新着宝石展示室 (New Gmstone Gallery)


February 2021 : スピネル (Spinels)


 
スピネル(Spinels) 0.53 - 2.81ct 
 

スリランカのスピネル (Spinels from Srilanka)
        長年、知名度が低く人気薄だったスピネルが、この10年余り、ようやくにして一部の愛好家の注目するところとなり、近年では恐ろしい程価格が高騰しています。
 スリランカ産の二つのスピネルは5年前に、まとめて入手したまま、古いストックと共にしまわれていて最近ようやくこんなのがあったと気付きました。
 どちらも1500円と、今では信じられないような値段でしたが、一昔前は、こんな水準だったのです。
 濃紺のスピネルは強い光を当てないと見映えがしませんが、2.81カラットは、スピネルとしては異例の大きさです。
 ピンクはパパラチア・カラーとして出品されていました。 実際はただのピンクスピネルですが、しかし美しい色合いには違いありません。
 2.81ct 11.5x7.3x5.0mm  0.94ct 6.5x4.8x3.9mm  

モゴクのスピネル (Spinels from Mogok, Burma)
  コバルト拡散処理のスピネル 
       
 1.89ct 7.1x6.6x5.0mm  2.17ct 9.0x7.3mm  1.85ct 8.2x6.3mm  0.98ct 5.9mm
  1.89カラットのスピネルも、パパラチア・カラー・スピネルとして出ていましたが、これは橙色味が強いピンクで、確かにパパラチア・サファイアとそっくりですが、念のため屈折率を測ると、1.745と紛れもなくスピネルでした。
 この色合いのスピネルは最も人気が高いもので、今ではカラット当たり200~500ドルという水準になっています。
もちろん、そんな水準ではなく、たったの3000円とごく普通の値段でしたが、今でもじっくりと構えていれば、掘り出し物に出会う機会はあるのです。
 鮮烈な青い色のスピネルは、モゴク産とあったので、確かめもせず入札したら、説明に拡散処理とあるのに気付きました。
 ともあれ、かつてヴェトナムから産した極めて稀なコバルト・スピネルを忍ばせる色合いであり、ヴェトナム産を市場で見る機会は殆どありませんから、何時の日か出会うかもしれない天然のコバルト・スピネルと比較するためにも、参考までに落札したものです。 
 ただし拡散処理が未熟で、色むらがあったり透明度に欠ける等、あくまでも参考にしかならない標本級です。 

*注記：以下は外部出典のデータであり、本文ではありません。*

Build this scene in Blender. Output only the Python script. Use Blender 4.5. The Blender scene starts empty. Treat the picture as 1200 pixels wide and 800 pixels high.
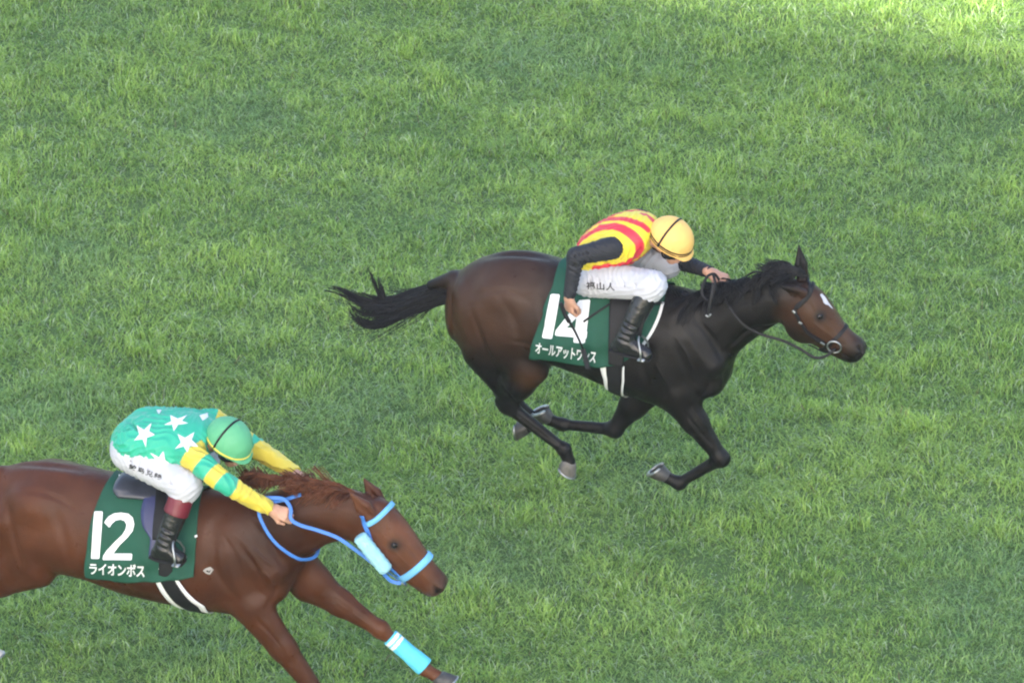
import bpy, bmesh, math, random
import numpy as np
from mathutils import Vector, Matrix
from mathutils.bvhtree import BVHTree

random.seed(7); rng = np.random.default_rng(7)
SC = bpy.context.scene
COL = SC.collection
R = math.radians

# ------------------------------------------------------------------ camera, sky, sun, exposure
ELEV = R(30.0); DIST = 45.0; FPX = 9000.0          # telephoto view down from a grandstand
AIM = Vector((0, 0, 1.0))
CF = Vector((0, math.cos(ELEV), -math.sin(ELEV))); CR = Vector((1, 0, 0)); CU = Vector((0, math.sin(ELEV), math.cos(ELEV)))
CPOS = AIM - CF * DIST
cam = bpy.data.cameras.new('camera'); cam.sensor_width = 36; cam.lens = 36 * FPX / 1200
cam.clip_start = 0.5; cam.clip_end = 2000
camo = bpy.data.objects.new('camera', cam); COL.objects.link(camo)
camo.location = CPOS; camo.rotation_euler = (math.pi/2 - ELEV, 0, 0)
SC.camera = camo

SUN_EL, SUN_AZ = R(36.0), R(12.0)                 # light comes from behind the camera, a little from the left
SUN_D = Vector((math.sin(SUN_AZ)*math.cos(SUN_EL), math.cos(SUN_AZ)*math.cos(SUN_EL), -math.sin(SUN_EL)))
w = bpy.data.worlds.new('World'); SC.world = w; w.use_nodes = True
nt = w.node_tree; bg = nt.nodes['Background']
sky = nt.nodes.new('ShaderNodeTexSky'); sky.sky_type = 'NISHITA'; sky.sun_disc = False
sky.sun_elevation = SUN_EL; sky.sun_rotation = math.pi + SUN_AZ
sky.air_density = 1.0; sky.dust_density = 2.2; sky.ozone_density = 0.6
nt.links.new(sky.outputs[0], bg.inputs[0]); bg.inputs[1].default_value = 0.15
sl = bpy.data.lights.new('sun', 'SUN'); sl.energy = 4.2; sl.angle = R(0.6); sl.color = (1, 0.95, 0.86)
so = bpy.data.objects.new('sun', sl); COL.objects.link(so)
so.rotation_euler = SUN_D.to_track_quat('-Z', 'Y').to_euler()
SC.view_settings.view_transform = 'Standard'; SC.view_settings.look = 'None'
SC.view_settings.gamma = 1; SC.view_settings.exposure = 1.86
try: SC.cycles.filter_width = 2.15
except Exception: pass

# ------------------------------------------------------------------ frames
def ray(px, py):
    return (CF + CR*((px-600)/FPX) + CU*((400-py)/FPX)).normalized()

class Frame:
    """a horse's own frame: s forward, t towards its left (away from the stand), z up; origin on the turf under the withers"""
    def __init__(s, px, py, z, yaw):
        d = ray(px, py); k = (z - CPOS.z)/d.z; X = CPOS + d*k
        s.fw = Vector((math.cos(yaw), -math.sin(yaw), 0)); s.lt = Vector((math.sin(yaw), math.cos(yaw), 0)); s.up = Vector((0,0,1))
        s.o = Vector((X.x, X.y, 0)); s.yaw = yaw
        s.mat = Matrix.Translation(s.o) @ Matrix.Rotation(-yaw, 4, 'Z'); s.inv = s.mat.inverted()
        s.c = s.inv @ CPOS; s.rot = s.inv.to_3x3()
    def P(s, px, py, t=0.0):
        d = s.rot @ ray(px, py); k = (t - s.c.y)/d.y
        return s.c + d*k
    def hit(s, bvh, px, py, off=0.0):
        d = s.rot @ ray(px, py)
        l, n, i, _ = bvh.ray_cast(s.c, d)
        if l is None:
            return None, None
        return l + n*off, n
    def near(s, bvh, px, py, off=0.0):
        """the hit, or where the line of sight just misses, the closest point of the surface"""
        l, n = s.hit(bvh, px, py, off)
        if l is None:
            d = s.rot @ ray(px, py); best = None
            for t in np.linspace(-.4, .4, 33):
                q = s.c + d*((t - s.c.y)/d.y)
                a, b, _, dist = bvh.find_nearest(q)
                if best is None or dist < best[2]: best = (a, b, dist)
            l, n = best[0] + best[1]*off, best[1]
        return l, n

# ------------------------------------------------------------------ signed distance modelling
V3 = lambda p: np.array(p, dtype=np.float32)
class Field:
    def __init__(s, lo, hi, h):
        s.lo = V3(lo); s.h = h; n = np.ceil((V3(hi)-s.lo)/h).astype(int)+1
        s.ax = [s.lo[i] + h*np.arange(n[i], dtype=np.float32) for i in range(3)]
        s.n = n; s.f = np.full(tuple(n), 0.5, np.float32)
    def put(s, lo, hi, fn, k=0.03, mode='u'):
        pad = k + s.h*2
        i0 = np.maximum(np.floor((V3(lo)-pad-s.lo)/s.h).astype(int), 0)
        i1 = np.minimum(np.ceil((V3(hi)+pad-s.lo)/s.h).astype(int)+1, s.n)
        if (i1 <= i0).any(): return
        sl = tuple(slice(a, b) for a, b in zip(i0, i1))
        X = s.ax[0][sl[0]][:, None, None]; Y = s.ax[1][sl[1]][None, :, None]; Z = s.ax[2][sl[2]][None, None, :]
        d = fn(X, Y, Z); g = s.f[sl]
        if mode == 'u':
            hh = np.maximum(k-np.abs(g-d), 0); s.f[sl] = np.minimum(g, d) - hh*hh/(4*k)
        else:
            d = -d; hh = np.maximum(k-np.abs(g-d), 0); s.f[sl] = np.maximum(g, d) + hh*hh/(4*k)
    def cone(s, A, B, r0, r1, k=0.03, axis=(0,1,0), mode='u'):
        """tapered limb from A to B; r = radius or (in-plane, along axis) half sizes"""
        A = V3(A); B = V3(B)
        a0, b0 = (r0, r0) if np.isscalar(r0) else r0
        a1, b1 = (r1, r1) if np.isscalar(r1) else r1
        D = B-A; L = float(np.linalg.norm(D)); 
        if L < 1e-5: D = V3((1,0,0)); L = 1e-5
        else: D = D/L
        ax = V3(axis); e3 = ax - D*np.dot(ax, D)
        if np.linalg.norm(e3) < 1e-3: e3 = np.cross(D, V3((1,0,.3)))
        e3 /= np.linalg.norm(e3); e2 = np.cross(D, e3)
        m = max(a0, b0, a1, b1)
        def fn(X, Y, Z):
            x = X-A[0]; y = Y-A[1]; z = Z-A[2]
            w_ = x*D[0]+y*D[1]+z*D[2]; tt = np.clip(w_/L, 0, 1)
            u = x*e2[0]+y*e2[1]+z*e2[2]; v = x*e3[0]+y*e3[1]+z*e3[2]; w_ = w_-tt*L
            a = a0+(a1-a0)*tt; b = b0+(b1-b0)*tt; c = np.minimum(a, b)
            q1 = (u/a)**2+(v/b)**2+(w_/c)**2
            q2 = (u/a**2)**2+(v/b**2)**2+(w_/c**2)**2
            k1 = np.sqrt(q1); return k1*(k1-1)/np.sqrt(q2+1e-9)
        s.put(np.minimum(A, B)-m, np.maximum(A, B)+m, fn, k, mode)
    def chain(s, pts, rs, k=0.03, axis=(0,1,0), kin=.008, grow=.011):
        """joined tapered limb, made on its own first so that its pieces do not swell where they overlap"""
        P = resample(pts, len(pts)*5-4) if len(pts) > 2 else np.array([tuple(p) for p in pts])
        rr = np.array([(r, r) if np.isscalar(r) else r for r in rs], float)
        L0 = np.concatenate([[0], np.cumsum(np.linalg.norm(np.diff(np.array([tuple(p) for p in pts]), axis=0), axis=1))])
        L1 = np.concatenate([[0], np.cumsum(np.linalg.norm(np.diff(P, axis=0), axis=1))]); L1 *= L0[-1]/L1[-1]
        if len(pts) > 2:
            G = resample([(l/L0[-1]*3, a*1, b*1) for l, (a, b) in zip(L0, rr)], 60)
            rr = np.stack([np.interp(L1/L0[-1]*3, G[:,0], G[:,i]) for i in (1, 2)], 1)
        if len(pts) > 2: rr = rr+grow
        mx = rr.max(); lo = P.min(0)-mx-k-.03; hi = P.max(0)+mx+k+.03
        i0 = np.maximum(np.floor((lo-s.lo)/s.h).astype(int), 0); i1 = np.minimum(np.ceil((hi-s.lo)/s.h).astype(int)+1, s.n)
        if (i1 <= i0+1).any(): return
        T = Field.__new__(Field); T.h = s.h; T.n = i1-i0; T.lo = s.lo+i0*s.h
        T.ax = [s.ax[i][i0[i]:i1[i]] for i in range(3)]; T.f = np.full(tuple(T.n), .5, np.float32)
        for i in range(len(P)-1): T.cone(P[i], P[i+1], tuple(rr[i]), tuple(rr[i+1]), kin, axis)
        sl = tuple(slice(a, b) for a, b in zip(i0, i1)); g = s.f[sl]; d = T.f
        hh = np.maximum(k-np.abs(g-d), 0); s.f[sl] = np.minimum(g, d)-hh*hh/(4*k)
    def blur(s, n=1):
        f = s.f
        for _ in range(n):
            for ax in range(3):
                q = f.copy(); a = [slice(None)]*3; b = [slice(None)]*3; c = [slice(None)]*3
                a[ax] = slice(1,-1); b[ax] = slice(0,-2); c[ax] = slice(2,None)
                q[tuple(a)] = (2*f[tuple(a)]+f[tuple(b)]+f[tuple(c)])/4; f = q
        s.f = f
    def ball(s, C, r, k=0.03, ex=(1,0,0), ez=(0,0,1), mode='u'):
        C = V3(C); r = V3((r,)*3 if np.isscalar(r) else r)
        ex = V3(ex)/np.linalg.norm(ex); ez = V3(ez)-ex*np.dot(V3(ez), ex); ez /= np.linalg.norm(ez); ey = np.cross(ez, ex)
        def fn(X, Y, Z):
            x = X-C[0]; y = Y-C[1]; z = Z-C[2]
            u = x*ex[0]+y*ex[1]+z*ex[2]; v = x*ey[0]+y*ey[1]+z*ey[2]; w_ = x*ez[0]+y*ez[1]+z*ez[2]
            k1 = np.sqrt((u/r[0])**2+(v/r[1])**2+(w_/r[2])**2)
            k2 = np.sqrt((u/r[0]**2)**2+(v/r[1]**2)**2+(w_/r[2]**2)**2+1e-9)
            return k1*(k1-1)/k2
        s.put(C-r.max(), C+r.max(), fn, k, mode)
    def trunk(s, st, k=0.03):
        """st: rows (s, z top, z bottom, half width); egg-shaped sections blended smoothly along s"""
        st = np.array(sorted(st), float); S = st[:,0]
        def smooth(col):
            xs = np.linspace(S[0], S[-1], 240); y = np.interp(xs, S, st[:,col]); n = 17
            yp = np.concatenate([2*y[0]-y[1:n][::-1], y, 2*y[-1]-y[-n:-1][::-1]])
            kx = np.hanning(2*n-1); kx /= kx.sum()
            y2 = np.convolve(yp, kx, 'valid'); return xs, y2[:len(xs)]
        xs, zt = smooth(1); _, zb = smooth(2); _, wd = smooth(3)
        def fn(X, Y, Z):
            x = np.clip(X, S[0], S[-1]); o = X-x
            t_ = np.interp(x, xs, zt).astype(np.float32); b_ = np.interp(x, xs, zb).astype(np.float32); w_ = np.interp(x, xs, wd).astype(np.float32)
            c = b_+(t_-b_)*0.47; hu = t_-c; hd = c-b_
            dz = Z-c; hh = np.where(dz > 0, hu, hd)
            # section: a little flatter on the flanks than an ellipse, narrower towards the spine
            ww = w_*(1-0.10*np.clip(dz/hh, -1, 1))
            m = np.minimum(w_, hu)*0.6
            q1 = (Y/ww)**2+(dz/hh)**2+(o/m)**2; q2 = (Y/ww**2)**2+(dz/hh**2)**2+(o/m**2)**2
            k1 = np.sqrt(q1); return k1*(k1-1)/np.sqrt(q2+1e-9)
        m = st[:,3].max()
        s.put((S[0]-.2, -m-.05, st[:,2].min()-.02), (S[-1]+.2, m+.05, st[:,1].max()+.02), fn, k)
    def clip(s, p, n, k=0.004):
        """keep the side the normal n points away from"""
        p = V3(p); n = V3(n)/np.linalg.norm(n)
        d = (s.ax[0][:,None,None]-p[0])*n[0]+(s.ax[1][None,:,None]-p[1])*n[1]+(s.ax[2][None,None,:]-p[2])*n[2]
        s.f = np.maximum(s.f, d)
    def clip_near(s, p, n, rad):
        p = V3(p); n = V3(n)/np.linalg.norm(n); X, Y, Z = s.ax[0][:,None,None]-p[0], s.ax[1][None,:,None]-p[1], s.ax[2][None,None,:]-p[2]
        d = X*n[0]+Y*n[1]+Z*n[2]; s.f = np.where(X*X+Y*Y+Z*Z < rad*rad, np.maximum(s.f, d), s.f)
    def sample(s, p):
        q = (p-s.lo)/s.h; i = np.clip(np.floor(q).astype(int), 0, s.n-2); r = q-i
        f = s.f; o = 0
        for a in (0,1):
            for b in (0,1):
                for c in (0,1):
                    wt = (r[:,0] if a else 1-r[:,0])*(r[:,1] if b else 1-r[:,1])*(r[:,2] if c else 1-r[:,2])
                    o = o + wt*f[i[:,0]+a, i[:,1]+b, i[:,2]+c]
        return o
    def nets(s, iso=0.0):
        f = s.f-iso; neg = f < 0
        c = np.zeros(tuple(s.n-1), np.int8)
        for a in (0,1):
            for b in (0,1):
                for d in (0,1):
                    c += neg[a:s.n[0]-1+a, b:s.n[1]-1+b, d:s.n[2]-1+d]
        act = (c > 0) & (c < 8); idx = np.full(act.shape, -1, np.int64)
        I = np.argwhere(act); idx[act] = np.arange(len(I))
        acc = np.zeros((len(I), 3)); cnt = np.zeros(len(I))
        cor = [(a,b,d) for a in (0,1) for b in (0,1) for d in (0,1)]
        val = {q: f[I[:,0]+q[0], I[:,1]+q[1], I[:,2]+q[2]] for q in cor}
        for q in cor:
            for ax in range(3):
                if q[ax] == 0:
                    q2 = list(q); q2[ax] = 1; q2 = tuple(q2)
                    v0, v1 = val[q], val[q2]; x = (v0 < 0) != (v1 < 0)
                    t = v0/(v0-v1+1e-12); p = np.zeros((len(I),3)); p[:] = q; p[:,ax] += t
                    acc[x] += p[x]; cnt[x] += 1
        pos = s.lo + (I + acc/cnt[:,None])*s.h
        for _ in range(2):
            e = s.h*0.5; g = np.stack([(s.sample(pos+np.eye(3)[i]*e)-s.sample(pos-np.eye(3)[i]*e))/(2*e) for i in range(3)], 1)
            v = s.sample(pos)-iso; st = g*(v/np.maximum((g*g).sum(1), .05))[:,None]
            ln = np.linalg.norm(st, axis=1, keepdims=True); st *= np.minimum(1, s.h*0.6/np.maximum(ln, 1e-9)); pos = pos-st
        F = []
        for ax in range(3):
            sl0 = [slice(None)]*3; sl1 = [slice(None)]*3; sl0[ax] = slice(0,-1); sl1[ax] = slice(1,None)
            x = neg[tuple(sl0)] != neg[tuple(sl1)]
            E_ = np.argwhere(x); u, v = (ax+1)%3, (ax+2)%3
            ok = (E_[:,u] > 0) & (E_[:,v] > 0) & (E_[:,u] < s.n[u]-1) & (E_[:,v] < s.n[v]-1); E_ = E_[ok]
            def cell(du, dv):
                q = E_.copy(); q[:,u] -= du; q[:,v] -= dv; return idx[q[:,0], q[:,1], q[:,2]]
            Q = np.stack([cell(1,1), cell(0,1), cell(0,0), cell(1,0)], 1)
            fl = ~neg[E_[:,0], E_[:,1], E_[:,2]]; Q[fl] = Q[fl][:, ::-1]
            F.append(Q)
        return pos.astype(np.float32), np.concatenate(F)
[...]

マダガスカルのスピネル (Malagasy Spinel)
       マダガスカルはスピネルを産しますが、殆ど資料にも見かけないほど少なく、かつては南部の350㎞にも及ぶBetroka-Beraketa花崗岩ースカルン帯から宝石質ではないが24㎝もの巨大なスピネルの単結晶が採れた記録があるのみでした。
 この標本はイタリアのピサ郊外にて ”Virgo” 重力波検出プロジェクトを率いた物理学者のアダルベルト・ジャゾット氏の世界的な鉱物結晶コレクションに収まっています。
 20世紀末に発見された島の南西部、数万平方キロメートルに及ぶイラカカ川流域の漂砂鉱床から、ようやく様々な色の宝石質のスピネルが採れるようになりました。 しかし数は少なく、これまでにたった1個の紫色のルースを入手したのみでした。
 今回ようやくにして2個目に遭遇しました。
0.53カラットと小さく、内包物が多い標本級でしかありませんが美しいピンクのスピネルです。